Marta Severo is a university professor of communication sciences at the University of Paris Nanterre and a junior member of the “Institut Universitaire de France”. She is co-director of the Dicen-IdF laboratory. Online participation and online contribution are among the research themes she is developing. She has obtained several funding (in particular the ANR COLLABORA project on cultural contributory platforms). In 2019, she joined the scientific council of OpenEdition. She has published several books around digital cultural practices: "Amateurs et institutions: perspectives historiques et explorations numériques" (2022, with F. Filipponi), “ L'impératif participatif : institutions culturelles, amateurs et plateformes » (2021), « Patrimoine culturel immatériel et numérique » (2016, with S. Cachat).

 

 

Fred Turner

The Uses of Art in Silicon Valley

  Every August, thousands of computer engineers drive out into a barren desert to live for a week in a community devoted to making art: the Burning Man Festival. All year long, the coders of Facebook labor at their desks, surrounded by murals made to look like street art. The question is: why? What does art do for workers focused on building new technologies? Analysts have often argued that art worlds inspire technologists to develop new tools and thereby, reshape both engineering and culture. This talk makes a different case. Drawing on extensive onsite research and dozens of interviews, it will show how, in Silicon Valley at least, art worlds model, legitimate and so provide a key cultural infrastructure for the new ways of working technology development requires.

 

Biography

Fred Turner is Harry and Norman Chandler Professor of Communication at Stanford University, where he studies the impact of new media technologies on American culture. Much of his work has been translated into French and published by C&F Editions. He has been a Guggenheim Fellow, a LeBoff Distinguished Visiting Scholar at New York University, a Beaverbrook Visiting Scholar at McGill University, and twice a Fellow at the Center for Advanced Study in the Behavioral Sciences. Before becoming a professor, he worked as a journalist for ten years.
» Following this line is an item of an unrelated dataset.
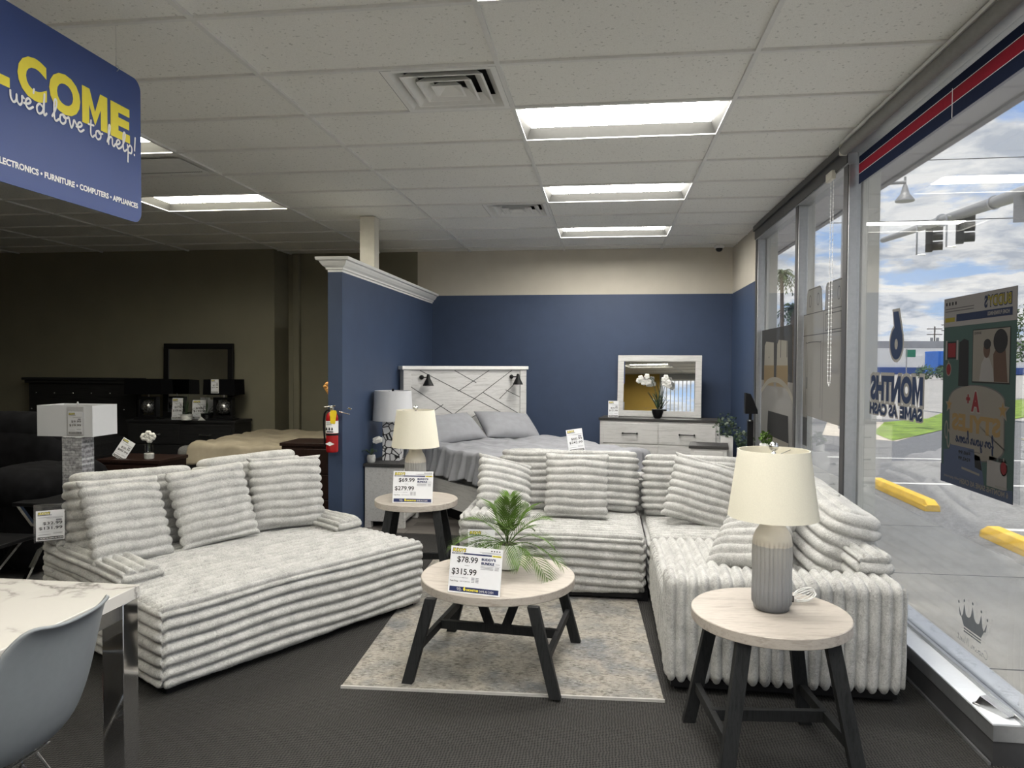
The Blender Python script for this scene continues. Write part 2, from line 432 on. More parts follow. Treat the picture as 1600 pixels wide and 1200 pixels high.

He continues to write regularly for newspapers and magazines in America and Europe.

 
Selected publications
 
Fred Turner. From Counterculture to Cyberculture. Stewart Brand, the Whole Earth Network, and the Rise of Digital Utopianism, University of Chicago Press, 2006. Traduit de l'anglais par Laurent Vannini.
 
Fred Turner. The Democratic Surround: Multimedia and American Liberalism from WWII to the Psychedelic Sixties, University of Chicago Press, 2013. Traduit de l'anglais par Anne Lemoine.
 
Mary Beth Mechan (photographies et récits) & Fred Turner (essai). Visages de la Silicon Valley (C&F éditions, 2018, 112 p., ISBN 978-2-915825-86-2). Traduit de l'anglais par Valérie Peugeot.